───── Source data

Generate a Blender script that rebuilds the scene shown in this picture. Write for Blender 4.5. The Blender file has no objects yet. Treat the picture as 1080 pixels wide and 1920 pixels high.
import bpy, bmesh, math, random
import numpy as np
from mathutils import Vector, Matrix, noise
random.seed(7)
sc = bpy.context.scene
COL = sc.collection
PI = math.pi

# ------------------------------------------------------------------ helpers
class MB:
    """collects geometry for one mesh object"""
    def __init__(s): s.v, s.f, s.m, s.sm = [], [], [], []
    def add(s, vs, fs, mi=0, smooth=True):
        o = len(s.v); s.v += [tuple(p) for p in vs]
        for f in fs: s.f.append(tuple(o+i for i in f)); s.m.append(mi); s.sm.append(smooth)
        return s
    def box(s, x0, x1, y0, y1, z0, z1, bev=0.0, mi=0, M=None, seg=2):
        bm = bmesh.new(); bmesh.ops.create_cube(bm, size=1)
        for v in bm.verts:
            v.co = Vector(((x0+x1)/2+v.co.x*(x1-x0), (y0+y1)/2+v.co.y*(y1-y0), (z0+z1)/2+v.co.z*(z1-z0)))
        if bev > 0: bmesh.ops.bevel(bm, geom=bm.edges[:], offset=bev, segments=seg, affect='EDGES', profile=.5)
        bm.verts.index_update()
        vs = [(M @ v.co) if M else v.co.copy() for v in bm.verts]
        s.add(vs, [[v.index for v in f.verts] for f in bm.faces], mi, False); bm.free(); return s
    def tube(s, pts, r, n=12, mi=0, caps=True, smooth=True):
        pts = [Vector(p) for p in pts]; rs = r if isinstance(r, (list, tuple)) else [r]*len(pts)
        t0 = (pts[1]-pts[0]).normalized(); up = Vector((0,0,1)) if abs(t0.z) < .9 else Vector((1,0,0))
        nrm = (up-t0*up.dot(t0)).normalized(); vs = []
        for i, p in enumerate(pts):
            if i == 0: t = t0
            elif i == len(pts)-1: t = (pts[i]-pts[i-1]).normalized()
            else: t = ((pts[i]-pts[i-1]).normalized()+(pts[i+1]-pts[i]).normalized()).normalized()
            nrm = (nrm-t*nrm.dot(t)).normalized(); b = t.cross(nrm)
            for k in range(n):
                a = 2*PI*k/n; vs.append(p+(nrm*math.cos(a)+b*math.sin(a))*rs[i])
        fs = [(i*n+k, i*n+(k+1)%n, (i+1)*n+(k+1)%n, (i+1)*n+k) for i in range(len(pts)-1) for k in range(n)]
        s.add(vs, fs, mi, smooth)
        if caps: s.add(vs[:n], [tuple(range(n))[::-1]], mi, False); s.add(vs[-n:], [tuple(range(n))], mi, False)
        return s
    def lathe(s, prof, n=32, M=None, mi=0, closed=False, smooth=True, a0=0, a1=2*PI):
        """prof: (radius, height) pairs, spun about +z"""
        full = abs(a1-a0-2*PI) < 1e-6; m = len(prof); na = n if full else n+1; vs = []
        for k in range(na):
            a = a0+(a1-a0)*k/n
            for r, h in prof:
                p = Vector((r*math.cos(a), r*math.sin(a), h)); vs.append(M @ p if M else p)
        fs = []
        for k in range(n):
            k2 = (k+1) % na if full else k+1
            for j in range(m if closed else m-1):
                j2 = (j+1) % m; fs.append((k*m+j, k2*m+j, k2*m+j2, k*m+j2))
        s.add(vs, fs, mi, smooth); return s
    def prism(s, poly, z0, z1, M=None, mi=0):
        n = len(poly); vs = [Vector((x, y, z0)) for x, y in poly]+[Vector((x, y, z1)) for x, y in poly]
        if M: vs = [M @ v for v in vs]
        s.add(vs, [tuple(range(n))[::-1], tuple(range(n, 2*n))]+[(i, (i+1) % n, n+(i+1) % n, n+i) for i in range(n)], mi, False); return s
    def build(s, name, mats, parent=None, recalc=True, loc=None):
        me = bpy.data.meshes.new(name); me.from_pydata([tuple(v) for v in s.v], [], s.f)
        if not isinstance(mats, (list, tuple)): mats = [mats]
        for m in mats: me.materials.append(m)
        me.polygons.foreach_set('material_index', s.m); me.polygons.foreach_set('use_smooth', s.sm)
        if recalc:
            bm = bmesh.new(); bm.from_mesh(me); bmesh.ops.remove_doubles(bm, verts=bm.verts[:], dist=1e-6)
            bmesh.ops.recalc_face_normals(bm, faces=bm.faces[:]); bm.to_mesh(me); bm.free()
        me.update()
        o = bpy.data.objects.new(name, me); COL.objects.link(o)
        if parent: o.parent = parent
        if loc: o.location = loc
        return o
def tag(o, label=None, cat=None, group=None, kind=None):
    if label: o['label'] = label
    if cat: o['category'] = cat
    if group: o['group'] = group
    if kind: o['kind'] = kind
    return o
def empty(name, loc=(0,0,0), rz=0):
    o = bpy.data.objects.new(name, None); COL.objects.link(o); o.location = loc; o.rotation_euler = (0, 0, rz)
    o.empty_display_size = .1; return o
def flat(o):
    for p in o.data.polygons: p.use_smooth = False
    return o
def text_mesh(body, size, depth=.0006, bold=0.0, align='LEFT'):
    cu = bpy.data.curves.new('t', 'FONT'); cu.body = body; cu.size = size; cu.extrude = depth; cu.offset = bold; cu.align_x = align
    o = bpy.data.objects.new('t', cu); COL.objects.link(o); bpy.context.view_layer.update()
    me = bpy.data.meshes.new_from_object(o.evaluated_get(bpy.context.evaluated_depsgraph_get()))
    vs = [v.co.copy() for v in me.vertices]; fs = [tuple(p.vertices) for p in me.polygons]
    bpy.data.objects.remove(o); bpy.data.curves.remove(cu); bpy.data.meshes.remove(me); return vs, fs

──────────

Report only the count of lines that include the string "objects".

The response: 5